**Material provided:**

┌──

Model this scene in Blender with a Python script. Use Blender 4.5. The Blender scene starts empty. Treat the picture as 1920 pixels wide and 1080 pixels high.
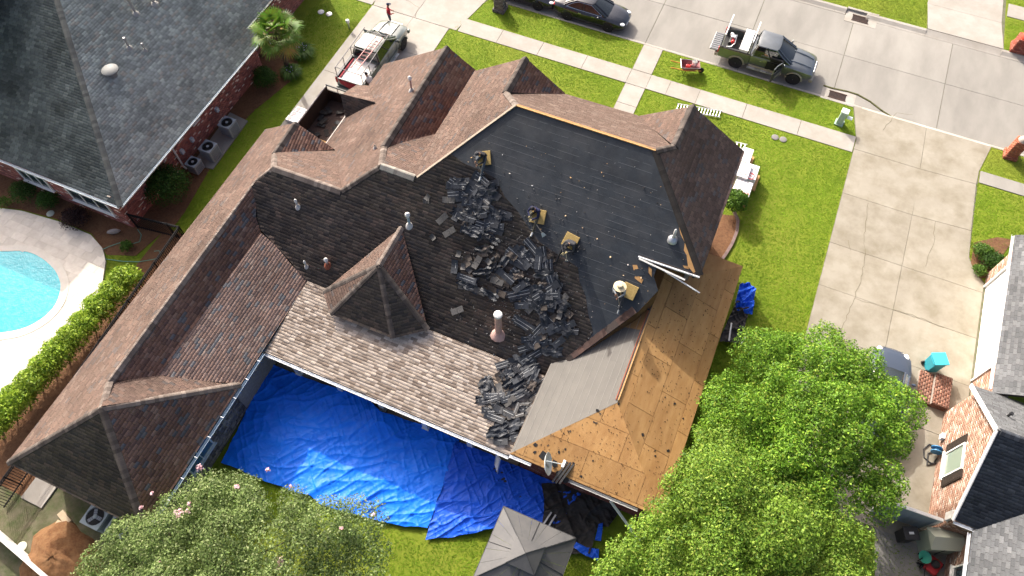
import bpy, math, random
import numpy as np
from mathutils import Vector, Matrix
random.seed(11); rng = np.random.default_rng(11)
SC = bpy.context.scene; COL = SC.collection
# ------------------------------------------------ camera, sky, sun, exposure
FPX, CAMZ, TILT, YAW = 1377.0, 33.0, math.atan(770/1377.0), math.radians(23.3)
cd = bpy.data.cameras.new('camera'); cd.lens = 36*FPX/1920; cd.sensor_width = 36; cd.clip_end = 900
cam = bpy.data.objects.new('camera', cd); COL.objects.link(cam)
cam.location = (0, 0, CAMZ); cam.rotation_euler = (TILT, 0, YAW); SC.camera = cam
SUN_EL = math.radians(33.5); SHX, SHY = 0.766, -0.643           # shadows fall this way on the ground
w = bpy.data.worlds.new('World'); SC.world = w; w.use_nodes = True
nt = w.node_tree; bg = nt.nodes['Background']
sky = nt.nodes.new('ShaderNodeTexSky'); sky.sky_type = 'NISHITA'; sky.sun_disc = False
sky.sun_elevation = SUN_EL; sky.sun_rotation = math.atan2(-SHX, -SHY); sky.dust_density = 7.0; sky.ozone_density = 0.2; sky.air_density = 0.45
nt.links.new(sky.outputs[0], bg.inputs[0]); bg.inputs[1].default_value = 0.15
sl = bpy.data.lights.new('sun', 'SUN'); sl.energy = 2.6; sl.angle = math.radians(0.6); sl.color = (1.0, 0.95, 0.87)
sun = bpy.data.objects.new('sun', sl); COL.objects.link(sun); sun.location = (-40, 30, 60)
sun.rotation_euler = Vector((SHX*math.cos(SUN_EL), SHY*math.cos(SUN_EL), -math.sin(SUN_EL))).to_track_quat('-Z', 'Y').to_euler()
SC.view_settings.view_transform = 'Standard'; SC.view_settings.look = 'None'
SC.view_settings.exposure = 1.2; SC.view_settings.gamma = 1.0

# ------------------------------------------------ helpers
_ca, _sa, _ct, _st = math.cos(YAW), math.sin(YAW), math.cos(TILT), math.sin(TILT)
def ray(px, py):
    a, b = (px-960)/FPX, -(py-540)/FPX
    x, y, z = a, b*_ct+_st, b*_st-_ct
    return np.array([x*_ca-y*_sa, x*_sa+y*_ca, z])
def P(px, py, z=0.0):
    "survey point: where the sight line through a spot of the photo meets height z"
    d = ray(px, py); t = (z-CAMZ)/d[2]
    return Vector((d[0]*t, d[1]*t, z))
def PL(px, py, pl):
    "the same on a sloping plane z = a + b*x + c*y"
    a, b, c = pl; d = ray(px, py); t = (a-CAMZ)/(d[2]-b*d[0]-c*d[1])
    return Vector((d[0]*t, d[1]*t, CAMZ+d[2]*t))
def zof(pl, x, y): return pl[0]+pl[1]*x+pl[2]*y
def L(r, g, b): return tuple((v/255/12.92 if v <= 10 else ((v/255+.055)/1.055)**2.4) for v in (r, g, b))

def wm(o):
    m = o.matrix_parent_inverse @ o.matrix_basis
    return wm(o.parent) @ m if o.parent else o.matrix_basis.copy()
def tag(o, label, cat, group=None):
    o['label'] = label; o['category'] = cat
    if group: o['group'] = group
    return o
def empty(name, loc, rz=0.0, label=None, cat=None, group=None):
    o = bpy.data.objects.new(name, None); COL.objects.link(o); o.empty_display_size = .3
    o.location = loc; o.rotation_euler = (0, 0, rz)
    if label: tag(o, label, cat, group)
    return o
def struct(o): o['kind'] = 'structure'; return o
def stuff(o): o['kind'] = 'stuff'; return o

class MB:
    "collects geometry; build() links it as one mesh object"
    def __init__(s): s.v = []; s.f = []; s.m = []; s.c = []; s.hc = False
    def add(s, vs, fs, m=0, c=None):
        n = len(s.v); s.v += [tuple(v) for v in vs]
        for f in fs: s.f.append(tuple(i+n for i in f)); s.m.append(m); s.c.append(c or (1, 1, 1))
        if c: s.hc = True
        return s
    def box(s, c, d, rz=0.0, m=0, M=None, col=None, top=1.0):
        x, y, z = d[0]/2, d[1]/2, d[2]/2; R = M or Matrix.Rotation(rz, 3, 'Z'); c = Vector(c)
        vs = [c+R@Vector((sx*x*(top if sz > 0 else 1), sy*y*(top if sz > 0 else 1), sz*z)) for sz in (-1, 1) for sx, sy in ((-1, -1), (1, -1), (1, 1), (-1, 1))]
        return s.add(vs, [(3, 2, 1, 0), (4, 5, 6, 7), (0, 1, 5, 4), (1, 2, 6, 5), (2, 3, 7, 6), (3, 0, 4, 7)], m, col)
    def prism(s, poly, z0, z1, m=0, bottom=True, col=None):
        n = len(poly); a = sum(poly[i][0]*poly[(i+1) % n][1]-poly[(i+1) % n][0]*poly[i][1] for i in range(n))
        p = list(poly) if a > 0 else list(poly)[::-1]
        vs = [(q[0], q[1], z0) for q in p]+[(q[0], q[1], z1) for q in p]
        fs = [tuple(range(n, 2*n))]+[(i, (i+1) % n, n+(i+1) % n, n+i) for i in range(n)]
        if bottom: fs.append(tuple(range(n-1, -1, -1)))
        return s.add(vs, fs, m, col)
    def slab(s, poly, th, m=0, col=None):
        "polygon in space thickened downward along its normal"
        n = len(poly); nn = newell(poly); q = [Vector(p) for p in poly]
        if nn.z < 0: q = q[::-1]; nn = -nn
        vs = q+[p-nn*th for p in q]
        return s.add(vs, [tuple(range(n)), tuple(range(2*n-1, n-1, -1))]+[(i, n+i, n+(i+1) % n, (i+1) % n) for i in range(n)], m, col)
    def ring(s, p, d, r, n, ph=0.0):
        d = Vector(d).normalized(); a = Vector((0, 0, 1)) if abs(d.z) < .9 else Vector((1, 0, 0))
        u = d.cross(a).normalized(); v = d.cross(u)
        return [Vector(p)+u*math.cos(ph+2*math.pi*i/n)*r+v*math.sin(ph+2*math.pi*i/n)*r for i in range(n)]
    def tube(s, pts, r, n=6, m=0, col=None):
        pts = [Vector(p) for p in pts]; k = len(pts); rs = r if isinstance(r, (list, tuple)) else [r]*k
        vs = []
        for i, p in enumerate(pts):
            d = pts[min(i+1, k-1)]-pts[max(i-1, 0)]
            vs += s.ring(p, d, rs[i], n)
        fs = [(i*n+j, i*n+(j+1) % n, (i+1)*n+(j+1) % n, (i+1)*n+j) for i in range(k-1) for j in range(n)]
        fs += [tuple(range(n-1, -1, -1)), tuple(range((k-1)*n, k*n))]
        return s.add(vs, fs, m, col)
    def lathe(s, prof, c=(0, 0, 0), n=16, m=0, M=None, col=None):
        c = Vector(c); vs = []; R = M or Matrix.Identity(3)
        for r, z in prof: vs += [c+R@Vector((r*math.cos(2*math.pi*i/n), r*math.sin(2*math.pi*i/n), z)) for i in range(n)]
        k = len(prof); fs = [(i*n+j, i*n+(j+1) % n, (i+1)*n+(j+1) % n, (i+1)*n+j) for i in range(k-1) for j in range(n)]
        fs += [tuple(range(n-1, -1, -1)), tuple(range((k-1)*n, k*n))]
        return s.add(vs, fs, m, col)
    def ball(s, c, r, n=10, m=0, col=None):
        r = r if isinstance(r, (tuple, list)) else (r, r, r); k = max(4, n//2)
        prof = [(math.sin(math.pi*i/k), -math.cos(math.pi*i/k)) for i in range(k+1)]
        prof[0] = (.02, -1); prof[-1] = (.02, 1)
        vs = [(c[0]+p*math.cos(2*math.pi*j/n)*r[0], c[1]+p*math.sin(2*math.pi*j/n)*r[1], c[2]+z*r[2]) for p, z in prof for j in range(n)]
        fs = [(i*n+j, i*n+(j+1) % n, (i+1)*n+(j+1) % n, (i+1)*n+j) for i in range(k) for j in range(n)]
        fs += [tuple(range(n-1, -1, -1)), tuple(range(k*n, (k+1)*n))]
        return s.add(vs, fs, m, col)
    def loft(s, rings, m=0, cap=True):
        n = len(rings[0]); vs = [p for r in rings for p in r]; k = len(rings)
        fs = [(i*n+j, i*n+(j+1) % n, (i+1)*n+(j+1) % n, (i+1)*n+j) for i in range(k-1) for j in range(n)]
        if cap: fs += [tuple(range(n-1, -1, -1)), tuple(range((k-1)*n, k*n))]
        return s.add(vs, fs, m)
    def build(s, name, mats, parent=None, world=True, smooth=False, bevel=0.0):
        me = bpy.data.meshes.new(name); me.from_pydata(s.v, [], s.f)
        mats = mats if isinstance(mats, (list, tuple)) else [mats]
        for mt in mats: me.materials.append(mt)
        if len(mats) > 1: me.polygons.foreach_set('material_index', s.m)
        if s.hc:
            at = me.attributes.new('Col', 'FLOAT_COLOR', 'FACE')
            at.data.foreach_set('color', np.hstack([np.array(s.c, 'f'), np.ones((len(s.c), 1), 'f')]).ravel())
        if smooth:
            me.polygons.foreach_set('use_smooth', [True]*len(s.f)); me.set_sharp_from_angle(angle=math.radians(smooth if smooth is not True else 40))
        me.update(); return link(name, me, parent, world, bevel)
def link(name, me, parent=None, world=True, bevel=0.0):
    o = bpy.data.objects.new(name, me); COL.objects.link(o)
    if parent:
        o.parent = parent
        if world: o.matrix_parent_inverse = wm(parent).inverted()
    if bevel:
        b = o.modifiers.new('bevel', 'BEVEL'); b.width = bevel; b.segments = 2; b.limit_method = 'ANGLE'
    return o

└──

Go from the first line of the data above to the line containing "SC.view_settings.exposure = 1.2;" and retype exactly those lines, both included, but none of the pictures.

Model this scene in Blender with a Python script. Use Blender 4.5. The Blender scene starts empty. Treat the picture as 1920 pixels wide and 1080 pixels high.
import bpy, math, random
import numpy as np
from mathutils import Vector, Matrix
random.seed(11); rng = np.random.default_rng(11)
SC = bpy.context.scene; COL = SC.collection
# ------------------------------------------------ camera, sky, sun, exposure
FPX, CAMZ, TILT, YAW = 1377.0, 33.0, math.atan(770/1377.0), math.radians(23.3)
cd = bpy.data.cameras.new('camera'); cd.lens = 36*FPX/1920; cd.sensor_width = 36; cd.clip_end = 900
cam = bpy.data.objects.new('camera', cd); COL.objects.link(cam)
cam.location = (0, 0, CAMZ); cam.rotation_euler = (TILT, 0, YAW); SC.camera = cam
SUN_EL = math.radians(33.5); SHX, SHY = 0.766, -0.643           # shadows fall this way on the ground
w = bpy.data.worlds.new('World'); SC.world = w; w.use_nodes = True
nt = w.node_tree; bg = nt.nodes['Background']
sky = nt.nodes.new('ShaderNodeTexSky'); sky.sky_type = 'NISHITA'; sky.sun_disc = False
sky.sun_elevation = SUN_EL; sky.sun_rotation = math.atan2(-SHX, -SHY); sky.dust_density = 7.0; sky.ozone_density = 0.2; sky.air_density = 0.45
nt.links.new(sky.outputs[0], bg.inputs[0]); bg.inputs[1].default_value = 0.15
sl = bpy.data.lights.new('sun', 'SUN'); sl.energy = 2.6; sl.angle = math.radians(0.6); sl.color = (1.0, 0.95, 0.87)
sun = bpy.data.objects.new('sun', sl); COL.objects.link(sun); sun.location = (-40, 30, 60)
sun.rotation_euler = Vector((SHX*math.cos(SUN_EL), SHY*math.cos(SUN_EL), -math.sin(SUN_EL))).to_track_quat('-Z', 'Y').to_euler()
SC.view_settings.view_transform = 'Standard'; SC.view_settings.look = 'None'
SC.view_settings.exposure = 1.2; SC.view_settings.gamma = 1.0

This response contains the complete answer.